Copy out all the data, word for word.

[Start of Material provided]

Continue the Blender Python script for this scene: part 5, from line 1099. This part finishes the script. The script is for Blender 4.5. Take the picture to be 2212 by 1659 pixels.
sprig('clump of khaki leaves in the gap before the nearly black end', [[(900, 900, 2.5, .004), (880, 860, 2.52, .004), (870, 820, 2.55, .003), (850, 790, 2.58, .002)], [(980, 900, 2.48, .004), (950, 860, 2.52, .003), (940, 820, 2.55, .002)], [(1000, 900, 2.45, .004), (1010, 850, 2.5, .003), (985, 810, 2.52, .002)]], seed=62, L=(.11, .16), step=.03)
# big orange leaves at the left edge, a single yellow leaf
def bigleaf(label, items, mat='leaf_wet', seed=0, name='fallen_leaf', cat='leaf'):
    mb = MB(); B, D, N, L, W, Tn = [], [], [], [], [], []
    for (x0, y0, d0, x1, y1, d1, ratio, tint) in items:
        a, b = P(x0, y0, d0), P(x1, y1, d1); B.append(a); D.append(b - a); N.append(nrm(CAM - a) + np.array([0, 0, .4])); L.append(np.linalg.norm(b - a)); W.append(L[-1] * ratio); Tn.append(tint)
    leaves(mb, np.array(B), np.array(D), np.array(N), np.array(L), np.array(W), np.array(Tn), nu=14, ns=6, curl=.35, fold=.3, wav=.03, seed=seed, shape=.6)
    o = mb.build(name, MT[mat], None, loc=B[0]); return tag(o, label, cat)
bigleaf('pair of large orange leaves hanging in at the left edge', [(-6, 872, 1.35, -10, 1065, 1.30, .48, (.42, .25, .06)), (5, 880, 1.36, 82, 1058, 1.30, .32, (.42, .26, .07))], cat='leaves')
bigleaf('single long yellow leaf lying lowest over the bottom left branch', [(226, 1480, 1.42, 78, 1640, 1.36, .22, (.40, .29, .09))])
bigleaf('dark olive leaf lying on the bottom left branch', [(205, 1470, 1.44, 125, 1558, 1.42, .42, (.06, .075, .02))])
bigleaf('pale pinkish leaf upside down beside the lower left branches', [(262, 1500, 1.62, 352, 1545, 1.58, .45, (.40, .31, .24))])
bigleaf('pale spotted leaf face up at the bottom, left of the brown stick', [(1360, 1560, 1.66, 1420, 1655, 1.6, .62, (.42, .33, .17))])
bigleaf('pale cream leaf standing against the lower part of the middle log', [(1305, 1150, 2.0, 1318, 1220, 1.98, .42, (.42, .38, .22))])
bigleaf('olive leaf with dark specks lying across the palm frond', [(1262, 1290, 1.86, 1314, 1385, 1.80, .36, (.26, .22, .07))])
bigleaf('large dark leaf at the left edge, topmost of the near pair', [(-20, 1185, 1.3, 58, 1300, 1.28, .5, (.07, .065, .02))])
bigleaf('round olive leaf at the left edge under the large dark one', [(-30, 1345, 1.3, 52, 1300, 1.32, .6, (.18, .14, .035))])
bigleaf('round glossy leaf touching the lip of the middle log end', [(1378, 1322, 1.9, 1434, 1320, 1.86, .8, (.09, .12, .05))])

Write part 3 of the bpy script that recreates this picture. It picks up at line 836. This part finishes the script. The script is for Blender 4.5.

[End of Material provided]

▸ Reply:
Continue the Blender Python script for this scene: part 5, from line 1099. This part finishes the script. The script is for Blender 4.5. Take the picture to be 2212 by 1659 pixels.
sprig('clump of khaki leaves in the gap before the nearly black end', [[(900, 900, 2.5, .004), (880, 860, 2.52, .004), (870, 820, 2.55, .003), (850, 790, 2.58, .002)], [(980, 900, 2.48, .004), (950, 860, 2.52, .003), (940, 820, 2.55, .002)], [(1000, 900, 2.45, .004), (1010, 850, 2.5, .003), (985, 810, 2.52, .002)]], seed=62, L=(.11, .16), step=.03)
# big orange leaves at the left edge, a single yellow leaf
def bigleaf(label, items, mat='leaf_wet', seed=0, name='fallen_leaf', cat='leaf'):
    mb = MB(); B, D, N, L, W, Tn = [], [], [], [], [], []
    for (x0, y0, d0, x1, y1, d1, ratio, tint) in items:
        a, b = P(x0, y0, d0), P(x1, y1, d1); B.append(a); D.append(b - a); N.append(nrm(CAM - a) + np.array([0, 0, .4])); L.append(np.linalg.norm(b - a)); W.append(L[-1] * ratio); Tn.append(tint)
    leaves(mb, np.array(B), np.array(D), np.array(N), np.array(L), np.array(W), np.array(Tn), nu=14, ns=6, curl=.35, fold=.3, wav=.03, seed=seed, shape=.6)
    o = mb.build(name, MT[mat], None, loc=B[0]); return tag(o, label, cat)
bigleaf('pair of large orange leaves hanging in at the left edge', [(-6, 872, 1.35, -10, 1065, 1.30, .48, (.42, .25, .06)), (5, 880, 1.36, 82, 1058, 1.30, .32, (.42, .26, .07))], cat='leaves')
bigleaf('single long yellow leaf lying lowest over the bottom left branch', [(226, 1480, 1.42, 78, 1640, 1.36, .22, (.40, .29, .09))])
bigleaf('dark olive leaf lying on the bottom left branch', [(205, 1470, 1.44, 125, 1558, 1.42, .42, (.06, .075, .02))])
bigleaf('pale pinkish leaf upside down beside the lower left branches', [(262, 1500, 1.62, 352, 1545, 1.58, .45, (.40, .31, .24))])
bigleaf('pale spotted leaf face up at the bottom, left of the brown stick', [(1360, 1560, 1.66, 1420, 1655, 1.6, .62, (.42, .33, .17))])
bigleaf('pale cream leaf standing against the lower part of the middle log', [(1305, 1150, 2.0, 1318, 1220, 1.98, .42, (.42, .38, .22))])
bigleaf('olive leaf with dark specks lying across the palm frond', [(1262, 1290, 1.86, 1314, 1385, 1.80, .36, (.26, .22, .07))])
bigleaf('large dark leaf at the left edge, topmost of the near pair', [(-20, 1185, 1.3, 58, 1300, 1.28, .5, (.07, .065, .02))])
bigleaf('round olive leaf at the left edge under the large dark one', [(-30, 1345, 1.3, 52, 1300, 1.32, .6, (.18, .14, .035))])
bigleaf('round glossy leaf touching the lip of the middle log end', [(1378, 1322, 1.9, 1434, 1320, 1.86, .8, (.09, .12, .05))])

Write part 3 of the bpy script that recreates this picture. It picks up at line 836. This part finishes the script. The script is for Blender 4.5.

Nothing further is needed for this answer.